In a 2-1 decision on May 31, involving the Piedmont Nursing Home in Oakland, Calif., and SEIU/United Health Care Workers West, the board majority said employers must prove they do not have other, unlawful, motives for permanently replacing striking workers.
The decision is extremely important. Especially since the 1981 PATCO air traffic controllers strike – when President Ronald Reagan fired all the controllers, who struck over safety issues, and permanently replaced them – employers routinely fire striking workers and bring in “permanent replacements,” or threaten to, sometimes even before a strike begins.
That replacement threat in turn has had a chilling effect on the right to strike, which is theoretically legal under U.S. labor law. The number of strikes has dropped precipitously.
In 1938, Board Chairman Mark Gaston Pearce wrote, the Supreme Court ruled firms could permanently replace workers who strike for economic reasons if the companies establish “a legitimate and substantial justification for failing to reinstate striking employees by showing the strikers’ positions have been filled by permanent replacements.”
“However, the permanent replacement of strikers is not always lawful,” Pearce pointed out. “The board will find a violation” of labor law “if it is shown that, in hiring the permanent replacements, the employer was motivated by ‘an independent unlawful purpose.’”

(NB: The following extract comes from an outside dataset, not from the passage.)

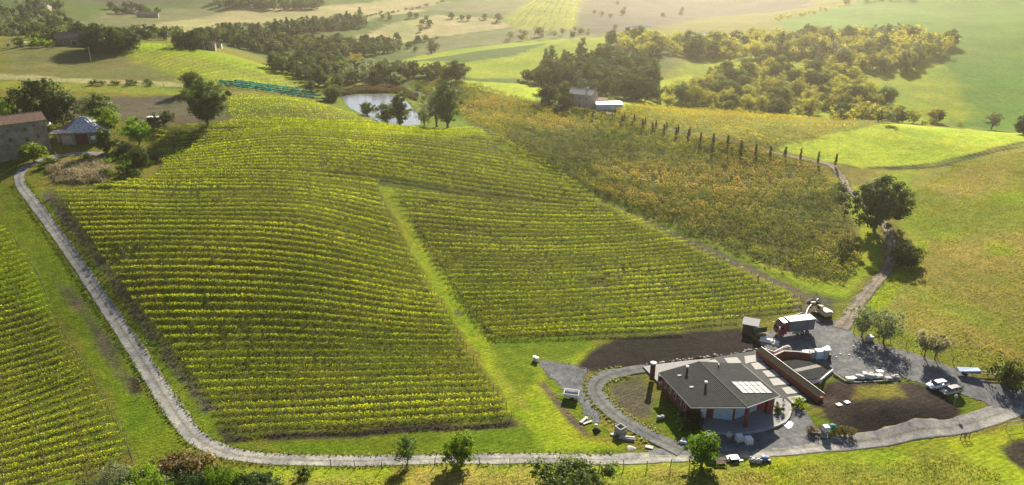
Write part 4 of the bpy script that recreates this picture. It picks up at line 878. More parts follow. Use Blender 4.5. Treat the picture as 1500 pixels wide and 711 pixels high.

The catch, Pearce said, was that over the years since 1938, the board and the courts had not enforced that standard, even though the justices reinforced it in 1964. Now, he said, the board will require employers to prove they lack illegal motives for replacing workers.
Neither the AFL-CIO nor the Republican-run House Education and the Workforce Committee immediately reacted to the board’s ruling in American Baptist Homes and United Health Care Workers-West, the official name of the NLRB case.
Pearce explained that nothing in the 1938 Supreme Court ruling or a 1964 High Court decision reinforcing it “suggested the employer’s right was absolute, i.e., that an employer could lawfully replace economic strikers even if it did so for a purpose prohibited by the act.”
In the 1964 decision, the justices said that “When specific evidence of a subjective intent to discriminate or to encourage or discourage union membership is shown, and found, many otherwise innocent or ambiguous actions” normal in business – such as permanent replacements — “may, without more, be converted into unfair labor practices.”
For a company to hire such permanent replacements, the board ruled in American Baptist Homes, it must prove it does not have “an independent unlawful purpose” for doing so.
Testimony from the nursing home’s own executive director and its counsel shows “two reasons for its decision to permanently replace strikers: To punish the strikers and the union and to avoid future strikes. We find both reasons are independently unlawful within the meaning of” both Supreme Court cases, particularly the second one, Pearce said.
“This statement evinces an intent to punish the striking employees for their protected conduct, and plainly reveals a retaliatory motive prohibited by the” National Labor Relations Act, he stated.
The nursing home also decided to permanently replace the striking SEIU members because its executive director “assumed the permanent replacements would be willing to work in the event of another strike” and the nursing home did not want to again have to spend money to hire more temps and permanent replacements.
Pearce said the nursing home’s motive is clear from its attorney’s statement to the union that it hired permanent replacements “because it ‘wanted to avoid any future strikes, and this was the lesson they were going to be taught.’ This evidence establishes an additional independent unlawful motive, specifically a desire to interfere with employees’ future protected activity,” the right to strike.